From golf to climbing the Aerial Park Tower, and taking part in Whitemud Creek mining, roughly 70 newcomers to Edmonton had a fun filled day at Snow Valley.
“I really like this place, I’m so glad,” Anna Maslii said, who recently fled war-torn Ukraine with her mother.
Back in May, the Canadian Society of Ukrainians from the former Yugoslavia created a program to take newly-arrived Ukrainian youth out to enjoy fun events and activities.
“The idea of this program is to let kids be kids. It’s not their fault or anything they had to escape, they had to leave their country,” Canadian Society of Ukrainians from the former Yugoslavia volunteer Irena Struk said.
Struck said as a former refugee, she knows what many of these teens are going through.
Just imagine how difficult it is without knowing the language, knowing the culture, knowing the people. You’re here by yourself, you don’t know anybody,” Struk said.
Struk said some have lost loved ones in the war, others have been sent to Canada all alone.

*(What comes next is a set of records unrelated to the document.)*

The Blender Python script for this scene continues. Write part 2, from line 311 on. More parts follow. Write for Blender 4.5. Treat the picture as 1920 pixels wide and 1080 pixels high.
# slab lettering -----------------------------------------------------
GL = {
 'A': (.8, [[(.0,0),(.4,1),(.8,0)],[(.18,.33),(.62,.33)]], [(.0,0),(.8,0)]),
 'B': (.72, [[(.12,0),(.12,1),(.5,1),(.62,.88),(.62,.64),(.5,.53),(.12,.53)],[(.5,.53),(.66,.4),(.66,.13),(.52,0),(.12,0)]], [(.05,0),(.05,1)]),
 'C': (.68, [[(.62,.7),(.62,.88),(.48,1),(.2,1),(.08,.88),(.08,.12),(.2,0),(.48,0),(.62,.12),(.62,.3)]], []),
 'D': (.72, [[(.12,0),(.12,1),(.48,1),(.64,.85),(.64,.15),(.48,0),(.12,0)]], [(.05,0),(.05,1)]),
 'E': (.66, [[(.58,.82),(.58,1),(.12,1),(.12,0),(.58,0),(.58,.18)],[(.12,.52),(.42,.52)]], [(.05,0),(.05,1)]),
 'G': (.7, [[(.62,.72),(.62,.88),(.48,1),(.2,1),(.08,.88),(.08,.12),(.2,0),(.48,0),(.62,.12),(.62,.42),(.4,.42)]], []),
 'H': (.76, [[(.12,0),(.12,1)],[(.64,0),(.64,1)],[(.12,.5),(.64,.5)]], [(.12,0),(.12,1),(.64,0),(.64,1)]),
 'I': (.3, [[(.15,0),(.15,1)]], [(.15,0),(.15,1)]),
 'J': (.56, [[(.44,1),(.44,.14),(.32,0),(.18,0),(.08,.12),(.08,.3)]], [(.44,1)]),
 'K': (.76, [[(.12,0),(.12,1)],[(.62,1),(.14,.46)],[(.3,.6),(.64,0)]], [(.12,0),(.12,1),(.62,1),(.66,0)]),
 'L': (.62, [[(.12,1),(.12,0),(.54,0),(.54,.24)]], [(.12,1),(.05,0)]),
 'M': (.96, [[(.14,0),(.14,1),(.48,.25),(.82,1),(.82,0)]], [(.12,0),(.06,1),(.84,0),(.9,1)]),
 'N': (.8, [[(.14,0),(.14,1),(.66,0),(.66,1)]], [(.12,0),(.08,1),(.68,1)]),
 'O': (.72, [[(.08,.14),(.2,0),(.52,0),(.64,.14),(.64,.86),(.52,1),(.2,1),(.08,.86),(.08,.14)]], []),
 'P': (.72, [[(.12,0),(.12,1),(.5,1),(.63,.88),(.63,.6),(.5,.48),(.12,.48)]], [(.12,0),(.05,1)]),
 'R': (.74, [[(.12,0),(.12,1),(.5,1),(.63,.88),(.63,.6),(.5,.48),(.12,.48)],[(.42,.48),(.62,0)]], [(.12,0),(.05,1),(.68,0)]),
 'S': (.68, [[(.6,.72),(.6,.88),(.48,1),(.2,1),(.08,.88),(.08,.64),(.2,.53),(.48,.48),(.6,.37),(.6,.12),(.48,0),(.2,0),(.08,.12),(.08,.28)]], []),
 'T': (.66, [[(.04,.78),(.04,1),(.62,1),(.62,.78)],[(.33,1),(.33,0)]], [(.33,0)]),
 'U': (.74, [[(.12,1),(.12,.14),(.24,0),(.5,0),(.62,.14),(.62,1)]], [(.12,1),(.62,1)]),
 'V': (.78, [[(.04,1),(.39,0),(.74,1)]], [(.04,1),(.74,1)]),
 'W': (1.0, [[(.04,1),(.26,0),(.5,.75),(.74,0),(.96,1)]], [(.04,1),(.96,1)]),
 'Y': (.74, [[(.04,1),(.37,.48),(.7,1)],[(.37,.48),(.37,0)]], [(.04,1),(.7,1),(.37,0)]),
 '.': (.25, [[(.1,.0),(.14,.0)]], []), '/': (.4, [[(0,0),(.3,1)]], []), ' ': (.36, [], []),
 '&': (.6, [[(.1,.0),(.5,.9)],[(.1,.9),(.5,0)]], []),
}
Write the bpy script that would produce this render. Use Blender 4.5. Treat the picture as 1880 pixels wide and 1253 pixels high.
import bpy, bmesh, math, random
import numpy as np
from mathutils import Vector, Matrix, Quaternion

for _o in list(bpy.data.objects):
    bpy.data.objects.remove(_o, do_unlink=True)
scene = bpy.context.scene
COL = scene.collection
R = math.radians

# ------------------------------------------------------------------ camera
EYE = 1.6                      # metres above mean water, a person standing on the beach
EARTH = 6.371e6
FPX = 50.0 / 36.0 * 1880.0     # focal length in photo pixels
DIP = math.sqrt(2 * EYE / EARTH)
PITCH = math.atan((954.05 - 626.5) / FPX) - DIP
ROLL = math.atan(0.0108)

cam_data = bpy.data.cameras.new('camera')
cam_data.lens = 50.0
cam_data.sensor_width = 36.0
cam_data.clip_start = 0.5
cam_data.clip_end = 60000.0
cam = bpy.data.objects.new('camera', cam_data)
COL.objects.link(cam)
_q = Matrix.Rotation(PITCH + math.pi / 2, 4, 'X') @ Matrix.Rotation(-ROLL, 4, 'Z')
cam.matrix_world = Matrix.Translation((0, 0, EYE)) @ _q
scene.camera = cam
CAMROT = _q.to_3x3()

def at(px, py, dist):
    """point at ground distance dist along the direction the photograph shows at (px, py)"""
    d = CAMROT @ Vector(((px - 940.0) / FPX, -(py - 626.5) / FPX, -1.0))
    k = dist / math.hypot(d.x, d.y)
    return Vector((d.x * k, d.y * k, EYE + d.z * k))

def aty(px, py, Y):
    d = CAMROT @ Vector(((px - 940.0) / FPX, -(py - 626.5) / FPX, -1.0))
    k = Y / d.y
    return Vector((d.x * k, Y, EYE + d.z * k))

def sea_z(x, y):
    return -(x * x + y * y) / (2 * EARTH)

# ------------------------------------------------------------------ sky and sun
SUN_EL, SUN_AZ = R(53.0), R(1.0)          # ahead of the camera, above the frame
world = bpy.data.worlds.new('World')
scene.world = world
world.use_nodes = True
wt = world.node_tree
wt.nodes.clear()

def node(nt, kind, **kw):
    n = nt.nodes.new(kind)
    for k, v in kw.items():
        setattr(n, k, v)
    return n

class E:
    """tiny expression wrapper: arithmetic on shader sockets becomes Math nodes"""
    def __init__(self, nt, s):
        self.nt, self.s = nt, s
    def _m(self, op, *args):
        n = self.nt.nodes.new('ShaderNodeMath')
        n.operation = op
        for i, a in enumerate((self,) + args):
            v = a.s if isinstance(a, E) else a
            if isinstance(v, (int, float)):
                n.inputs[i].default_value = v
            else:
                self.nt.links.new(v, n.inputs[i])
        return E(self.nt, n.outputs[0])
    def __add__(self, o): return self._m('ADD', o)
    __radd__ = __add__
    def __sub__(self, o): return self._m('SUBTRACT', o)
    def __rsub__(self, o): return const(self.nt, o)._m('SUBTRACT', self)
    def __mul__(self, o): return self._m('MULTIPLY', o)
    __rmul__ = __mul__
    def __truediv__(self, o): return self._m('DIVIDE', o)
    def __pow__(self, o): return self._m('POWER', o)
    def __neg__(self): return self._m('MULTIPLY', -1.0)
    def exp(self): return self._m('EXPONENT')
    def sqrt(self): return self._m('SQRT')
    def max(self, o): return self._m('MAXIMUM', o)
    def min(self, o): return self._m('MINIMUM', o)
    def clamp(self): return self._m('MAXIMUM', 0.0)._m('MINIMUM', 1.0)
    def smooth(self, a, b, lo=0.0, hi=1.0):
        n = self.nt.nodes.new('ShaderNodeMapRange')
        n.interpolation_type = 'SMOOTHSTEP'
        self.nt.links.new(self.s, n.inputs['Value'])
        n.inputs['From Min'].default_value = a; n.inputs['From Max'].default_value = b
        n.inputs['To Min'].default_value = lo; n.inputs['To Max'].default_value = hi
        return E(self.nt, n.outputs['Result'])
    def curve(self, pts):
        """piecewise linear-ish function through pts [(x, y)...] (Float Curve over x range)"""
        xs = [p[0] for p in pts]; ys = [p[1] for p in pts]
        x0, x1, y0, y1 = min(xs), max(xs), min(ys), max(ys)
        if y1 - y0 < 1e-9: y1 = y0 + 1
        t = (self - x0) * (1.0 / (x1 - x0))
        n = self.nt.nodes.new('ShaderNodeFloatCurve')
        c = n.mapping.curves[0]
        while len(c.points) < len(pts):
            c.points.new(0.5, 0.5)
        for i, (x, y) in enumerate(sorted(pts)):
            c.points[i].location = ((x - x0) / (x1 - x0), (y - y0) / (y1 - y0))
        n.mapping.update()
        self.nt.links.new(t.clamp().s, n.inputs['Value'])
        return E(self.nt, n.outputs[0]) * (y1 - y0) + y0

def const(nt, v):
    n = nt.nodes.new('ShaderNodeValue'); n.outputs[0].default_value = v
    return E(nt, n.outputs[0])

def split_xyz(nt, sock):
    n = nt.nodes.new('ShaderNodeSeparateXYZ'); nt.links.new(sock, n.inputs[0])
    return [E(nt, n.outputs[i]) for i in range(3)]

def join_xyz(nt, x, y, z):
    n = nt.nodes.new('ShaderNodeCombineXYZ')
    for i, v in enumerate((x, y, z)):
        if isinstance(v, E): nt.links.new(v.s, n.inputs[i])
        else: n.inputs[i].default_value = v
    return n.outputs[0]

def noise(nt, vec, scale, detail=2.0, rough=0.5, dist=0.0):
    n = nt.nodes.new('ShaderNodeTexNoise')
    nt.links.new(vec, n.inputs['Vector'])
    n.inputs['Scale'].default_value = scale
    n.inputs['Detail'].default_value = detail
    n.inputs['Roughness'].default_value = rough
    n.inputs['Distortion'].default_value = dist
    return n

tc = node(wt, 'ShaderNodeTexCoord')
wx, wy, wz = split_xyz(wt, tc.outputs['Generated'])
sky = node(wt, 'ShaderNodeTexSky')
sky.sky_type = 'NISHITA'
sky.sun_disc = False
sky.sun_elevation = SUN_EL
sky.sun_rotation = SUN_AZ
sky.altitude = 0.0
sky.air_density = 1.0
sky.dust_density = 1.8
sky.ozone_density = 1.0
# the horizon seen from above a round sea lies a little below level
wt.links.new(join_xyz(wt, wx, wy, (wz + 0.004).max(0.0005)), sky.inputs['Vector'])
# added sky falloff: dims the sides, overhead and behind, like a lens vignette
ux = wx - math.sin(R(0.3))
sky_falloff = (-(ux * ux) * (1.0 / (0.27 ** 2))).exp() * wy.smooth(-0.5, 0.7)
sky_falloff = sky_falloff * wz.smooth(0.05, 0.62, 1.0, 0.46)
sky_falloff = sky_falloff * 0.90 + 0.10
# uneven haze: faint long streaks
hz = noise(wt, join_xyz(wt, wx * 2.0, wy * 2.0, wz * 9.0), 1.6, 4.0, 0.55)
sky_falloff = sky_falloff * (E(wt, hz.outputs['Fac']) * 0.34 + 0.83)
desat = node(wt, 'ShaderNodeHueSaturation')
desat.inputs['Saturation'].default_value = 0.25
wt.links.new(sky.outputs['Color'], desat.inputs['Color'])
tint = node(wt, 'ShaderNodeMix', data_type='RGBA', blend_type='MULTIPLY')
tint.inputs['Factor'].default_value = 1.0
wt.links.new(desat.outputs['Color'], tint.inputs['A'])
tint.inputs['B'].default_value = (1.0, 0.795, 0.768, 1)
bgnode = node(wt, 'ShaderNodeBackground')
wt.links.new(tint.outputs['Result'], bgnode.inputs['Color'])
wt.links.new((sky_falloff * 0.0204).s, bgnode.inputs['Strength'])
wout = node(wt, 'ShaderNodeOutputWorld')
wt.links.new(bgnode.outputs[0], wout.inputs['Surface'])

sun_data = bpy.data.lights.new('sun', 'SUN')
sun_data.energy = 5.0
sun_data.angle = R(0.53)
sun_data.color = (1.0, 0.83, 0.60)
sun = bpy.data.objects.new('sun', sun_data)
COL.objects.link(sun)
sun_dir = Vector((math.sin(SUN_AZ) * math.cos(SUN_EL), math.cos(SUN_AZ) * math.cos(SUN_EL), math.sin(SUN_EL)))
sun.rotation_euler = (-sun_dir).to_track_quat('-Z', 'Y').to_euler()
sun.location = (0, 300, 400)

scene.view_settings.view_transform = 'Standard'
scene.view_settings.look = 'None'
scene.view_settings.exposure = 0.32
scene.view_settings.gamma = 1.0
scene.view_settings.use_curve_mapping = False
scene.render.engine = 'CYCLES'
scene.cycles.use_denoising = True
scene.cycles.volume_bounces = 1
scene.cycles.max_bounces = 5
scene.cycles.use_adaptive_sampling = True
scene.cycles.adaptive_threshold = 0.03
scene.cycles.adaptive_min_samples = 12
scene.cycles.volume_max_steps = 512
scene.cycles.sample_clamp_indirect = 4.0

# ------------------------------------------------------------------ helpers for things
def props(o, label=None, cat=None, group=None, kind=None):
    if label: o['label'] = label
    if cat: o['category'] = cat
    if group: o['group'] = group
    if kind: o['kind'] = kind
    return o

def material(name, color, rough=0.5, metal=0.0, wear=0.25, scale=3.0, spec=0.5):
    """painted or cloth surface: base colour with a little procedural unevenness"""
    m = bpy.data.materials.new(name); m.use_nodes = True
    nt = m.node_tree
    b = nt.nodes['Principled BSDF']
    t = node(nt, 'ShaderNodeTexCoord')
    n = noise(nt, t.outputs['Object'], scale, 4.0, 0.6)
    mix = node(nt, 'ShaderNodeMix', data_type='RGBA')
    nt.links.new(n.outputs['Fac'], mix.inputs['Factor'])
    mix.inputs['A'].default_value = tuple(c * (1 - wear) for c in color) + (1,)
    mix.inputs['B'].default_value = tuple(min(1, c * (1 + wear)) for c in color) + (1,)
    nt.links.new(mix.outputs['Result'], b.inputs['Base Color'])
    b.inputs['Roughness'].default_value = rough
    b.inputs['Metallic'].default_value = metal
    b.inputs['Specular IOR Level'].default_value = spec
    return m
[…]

Despite the hardships back in Ukraine, Struk said these events are important.
“They need to be out with friends and just be normal kids and have their childhood,” Struk said.
“They’ve had six months of not being a kid, they’re coming to a strange land, it just means the world to us that we can help them, may be just a have a better day,” Tim Dey, marketing & communications manager at Snow Valley said.
“I love this country, this is my new adventure,” Maslii said.